Blow Russ Meyer, Faster Minotaur would have been such a better name!
Blow Russ Meyer, Faster Minotaur would have been such a better name!

 

92 Down.

 

*it should be noted that the Def jam version of ‘Walk This way’ aside, the UK had never really had Aerosmith – their 70’s LP’s were’t even in print for a time.

**I assume during those rare fallow periods when nymphomaniac underwear models were in short supply.

*** I wonder whatever happened to GNR?  probably all got jobs in a supermarket somewhere in Arkansas by now, wondering what might have been every time they hear ‘Cathouse’ played on the radio.  Good job I backed the right horse in that particular contest otherwise I’d have looked pretty damn silly.

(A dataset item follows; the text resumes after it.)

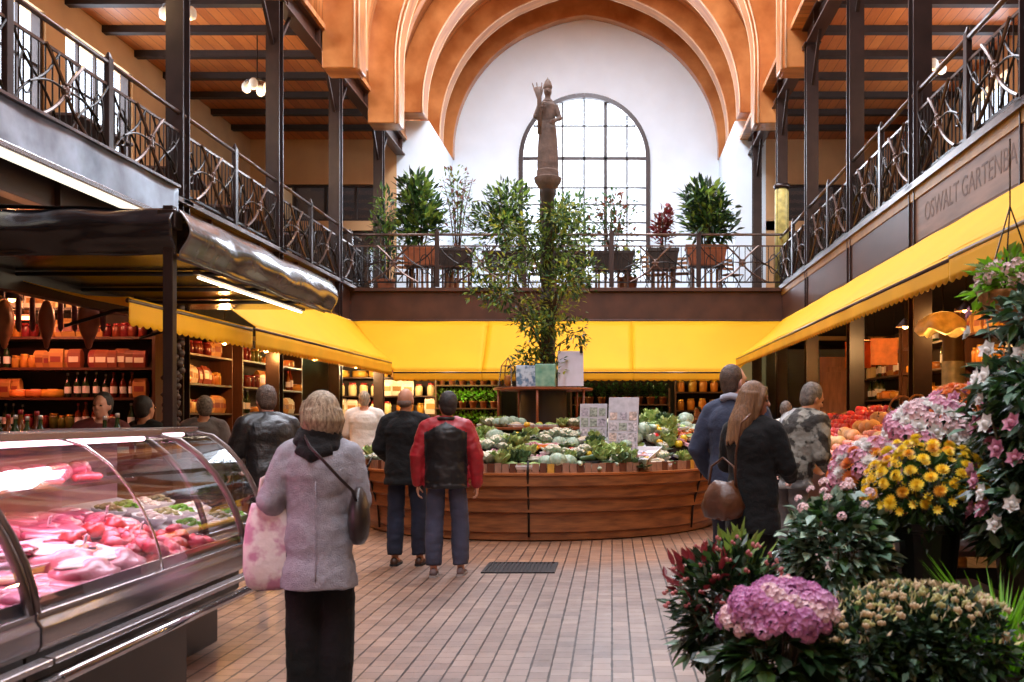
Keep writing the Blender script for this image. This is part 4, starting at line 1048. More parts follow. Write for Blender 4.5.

5 thoughts on “P-P-P-P-Pussycat !

  1. One of LA’s finest. Was House of Pain on this one or was it on the second album? Bullet Boys came out around the same time. I recall they were more Van Halen, while FP were more Aerosmith. Both, were lovers of Sunset Strip sleaze.

    1. On the 2nd LP (am typing as fast as I can to finish that one). Bullet Boys, Roxx Gang, Vain, D’Molls …. I couldn’t get enough sleaze for a while until the real gritty stuff like GNR & Sea Hags came through. Happy days!

  2. Babylon was such an odd track, to me, at least. It sounded a little like someone trying to do duplicate the Aerosmith/Run DMC thing using Motley Crüe and the Beastie Boys.

    Of course if Aerosmith hadn’t retired from their Las Vegas auto repair careers in the mid-80s (rehab was just a ruse), Faster Pussycat would always be remembered for introducing innocent metalheads to rap. If that had happened, maybe technical death metal would never have been necessary.

    1. Amen to that. I always like the way ‘Babylon’ has a bit of a crazed, jagged edge (for music from that time and place). I like revisiting these chapters, but give me too much and I just want to don my loincloth, Hail England! and shout ‘Death to False Metal !’ – which tends to make people look disapprovingly at me over their newspapers on the train into work.